• [Task to complete]:
Write out the listing below without alteration, omitting its pictures.

• [Dataset section]:
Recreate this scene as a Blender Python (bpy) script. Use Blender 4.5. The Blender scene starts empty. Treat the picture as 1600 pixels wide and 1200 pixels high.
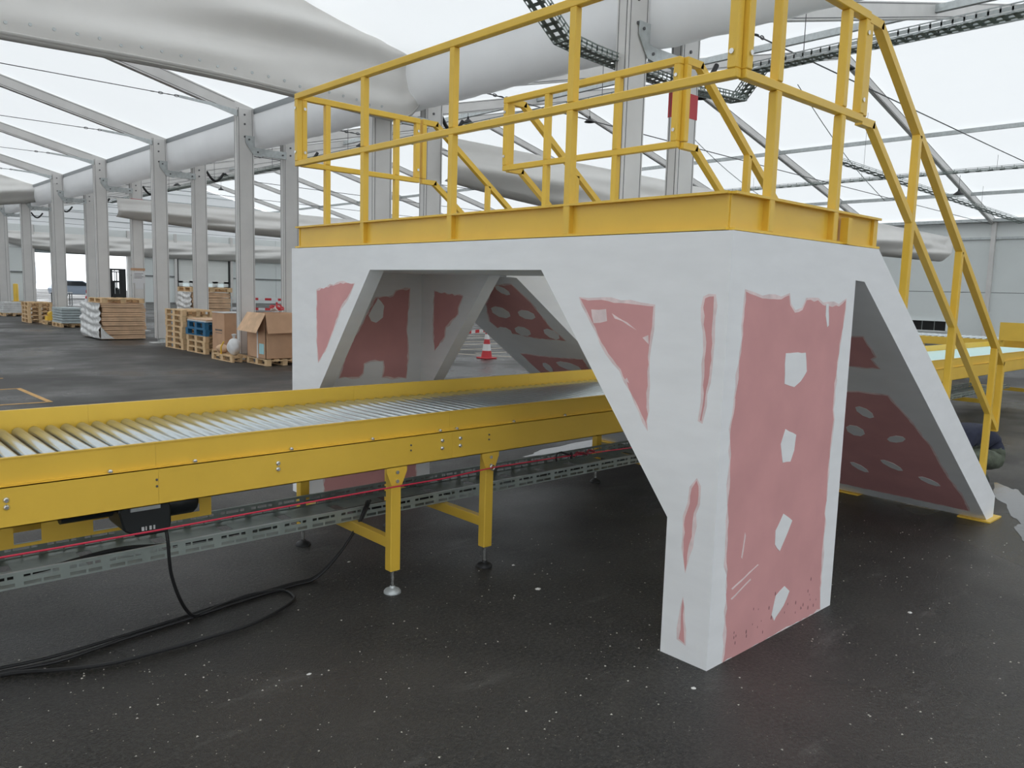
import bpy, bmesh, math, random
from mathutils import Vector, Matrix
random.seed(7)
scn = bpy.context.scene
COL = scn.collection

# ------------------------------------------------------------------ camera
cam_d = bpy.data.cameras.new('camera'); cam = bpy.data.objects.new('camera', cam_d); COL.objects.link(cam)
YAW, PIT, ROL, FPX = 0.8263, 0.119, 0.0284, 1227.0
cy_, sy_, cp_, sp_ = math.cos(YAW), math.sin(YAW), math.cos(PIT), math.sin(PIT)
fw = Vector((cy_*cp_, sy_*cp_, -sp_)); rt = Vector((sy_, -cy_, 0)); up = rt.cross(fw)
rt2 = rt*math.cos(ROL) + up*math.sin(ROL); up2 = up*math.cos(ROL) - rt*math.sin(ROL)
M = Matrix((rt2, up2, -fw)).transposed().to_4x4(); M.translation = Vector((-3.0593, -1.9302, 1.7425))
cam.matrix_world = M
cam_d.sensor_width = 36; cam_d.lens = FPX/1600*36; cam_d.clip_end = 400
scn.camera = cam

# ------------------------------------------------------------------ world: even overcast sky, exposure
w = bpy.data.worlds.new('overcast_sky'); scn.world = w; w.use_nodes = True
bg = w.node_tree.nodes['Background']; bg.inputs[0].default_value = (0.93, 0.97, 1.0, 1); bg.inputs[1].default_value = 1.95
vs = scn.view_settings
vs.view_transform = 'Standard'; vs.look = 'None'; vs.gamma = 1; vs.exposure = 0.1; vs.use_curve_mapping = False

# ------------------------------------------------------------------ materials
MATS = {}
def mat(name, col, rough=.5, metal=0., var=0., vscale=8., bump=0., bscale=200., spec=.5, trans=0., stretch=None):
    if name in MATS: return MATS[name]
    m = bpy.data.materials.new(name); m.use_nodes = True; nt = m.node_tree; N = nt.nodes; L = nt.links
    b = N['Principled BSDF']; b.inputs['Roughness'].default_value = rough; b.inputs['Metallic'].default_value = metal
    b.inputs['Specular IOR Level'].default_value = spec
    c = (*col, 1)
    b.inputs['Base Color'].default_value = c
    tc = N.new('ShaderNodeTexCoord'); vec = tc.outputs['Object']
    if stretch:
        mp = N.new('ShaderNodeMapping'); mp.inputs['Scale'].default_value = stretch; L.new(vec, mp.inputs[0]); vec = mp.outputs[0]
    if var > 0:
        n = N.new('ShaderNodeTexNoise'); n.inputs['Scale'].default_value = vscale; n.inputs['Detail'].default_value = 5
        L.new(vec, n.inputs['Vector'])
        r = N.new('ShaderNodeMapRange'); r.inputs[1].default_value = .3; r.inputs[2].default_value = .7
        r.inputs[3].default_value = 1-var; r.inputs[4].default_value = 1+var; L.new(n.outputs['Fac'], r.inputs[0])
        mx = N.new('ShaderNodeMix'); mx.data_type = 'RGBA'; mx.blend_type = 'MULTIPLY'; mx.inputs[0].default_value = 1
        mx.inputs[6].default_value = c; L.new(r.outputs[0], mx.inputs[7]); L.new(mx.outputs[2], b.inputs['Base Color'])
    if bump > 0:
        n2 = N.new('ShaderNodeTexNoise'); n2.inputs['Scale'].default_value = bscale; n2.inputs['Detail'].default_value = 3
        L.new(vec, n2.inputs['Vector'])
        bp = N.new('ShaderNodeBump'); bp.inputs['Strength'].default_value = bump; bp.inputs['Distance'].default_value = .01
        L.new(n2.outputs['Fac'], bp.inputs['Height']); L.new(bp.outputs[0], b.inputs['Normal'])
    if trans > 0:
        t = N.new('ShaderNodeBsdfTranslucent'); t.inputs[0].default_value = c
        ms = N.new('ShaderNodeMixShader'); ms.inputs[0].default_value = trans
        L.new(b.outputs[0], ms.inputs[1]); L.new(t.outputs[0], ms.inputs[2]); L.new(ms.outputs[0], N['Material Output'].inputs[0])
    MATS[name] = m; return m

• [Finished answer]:
Recreate this scene as a Blender Python (bpy) script. Use Blender 4.5. The Blender scene starts empty. Treat the picture as 1600 pixels wide and 1200 pixels high.
import bpy, bmesh, math, random
from mathutils import Vector, Matrix
random.seed(7)
scn = bpy.context.scene
COL = scn.collection

# ------------------------------------------------------------------ camera
cam_d = bpy.data.cameras.new('camera'); cam = bpy.data.objects.new('camera', cam_d); COL.objects.link(cam)
YAW, PIT, ROL, FPX = 0.8263, 0.119, 0.0284, 1227.0
cy_, sy_, cp_, sp_ = math.cos(YAW), math.sin(YAW), math.cos(PIT), math.sin(PIT)
fw = Vector((cy_*cp_, sy_*cp_, -sp_)); rt = Vector((sy_, -cy_, 0)); up = rt.cross(fw)
rt2 = rt*math.cos(ROL) + up*math.sin(ROL); up2 = up*math.cos(ROL) - rt*math.sin(ROL)
M = Matrix((rt2, up2, -fw)).transposed().to_4x4(); M.translation = Vector((-3.0593, -1.9302, 1.7425))
cam.matrix_world = M
cam_d.sensor_width = 36; cam_d.lens = FPX/1600*36; cam_d.clip_end = 400
scn.camera = cam

# ------------------------------------------------------------------ world: even overcast sky, exposure
w = bpy.data.worlds.new('overcast_sky'); scn.world = w; w.use_nodes = True
bg = w.node_tree.nodes['Background']; bg.inputs[0].default_value = (0.93, 0.97, 1.0, 1); bg.inputs[1].default_value = 1.95
vs = scn.view_settings
vs.view_transform = 'Standard'; vs.look = 'None'; vs.gamma = 1; vs.exposure = 0.1; vs.use_curve_mapping = False

# ------------------------------------------------------------------ materials
MATS = {}
def mat(name, col, rough=.5, metal=0., var=0., vscale=8., bump=0., bscale=200., spec=.5, trans=0., stretch=None):
    if name in MATS: return MATS[name]
    m = bpy.data.materials.new(name); m.use_nodes = True; nt = m.node_tree; N = nt.nodes; L = nt.links
    b = N['Principled BSDF']; b.inputs['Roughness'].default_value = rough; b.inputs['Metallic'].default_value = metal
    b.inputs['Specular IOR Level'].default_value = spec
    c = (*col, 1)
    b.inputs['Base Color'].default_value = c
    tc = N.new('ShaderNodeTexCoord'); vec = tc.outputs['Object']
    if stretch:
        mp = N.new('ShaderNodeMapping'); mp.inputs['Scale'].default_value = stretch; L.new(vec, mp.inputs[0]); vec = mp.outputs[0]
    if var > 0:
        n = N.new('ShaderNodeTexNoise'); n.inputs['Scale'].default_value = vscale; n.inputs['Detail'].default_value = 5
        L.new(vec, n.inputs['Vector'])
        r = N.new('ShaderNodeMapRange'); r.inputs[1].default_value = .3; r.inputs[2].default_value = .7
        r.inputs[3].default_value = 1-var; r.inputs[4].default_value = 1+var; L.new(n.outputs['Fac'], r.inputs[0])
        mx = N.new('ShaderNodeMix'); mx.data_type = 'RGBA'; mx.blend_type = 'MULTIPLY'; mx.inputs[0].default_value = 1
        mx.inputs[6].default_value = c; L.new(r.outputs[0], mx.inputs[7]); L.new(mx.outputs[2], b.inputs['Base Color'])
    if bump > 0:
        n2 = N.new('ShaderNodeTexNoise'); n2.inputs['Scale'].default_value = bscale; n2.inputs['Detail'].default_value = 3
        L.new(vec, n2.inputs['Vector'])
        bp = N.new('ShaderNodeBump'); bp.inputs['Strength'].default_value = bump; bp.inputs['Distance'].default_value = .01
        L.new(n2.outputs['Fac'], bp.inputs['Height']); L.new(bp.outputs[0], b.inputs['Normal'])
    if trans > 0:
        t = N.new('ShaderNodeBsdfTranslucent'); t.inputs[0].default_value = c
        ms = N.new('ShaderNodeMixShader'); ms.inputs[0].default_value = trans
        L.new(b.outputs[0], ms.inputs[1]); L.new(t.outputs[0], ms.inputs[2]); L.new(ms.outputs[0], N['Material Output'].inputs[0])
    MATS[name] = m; return m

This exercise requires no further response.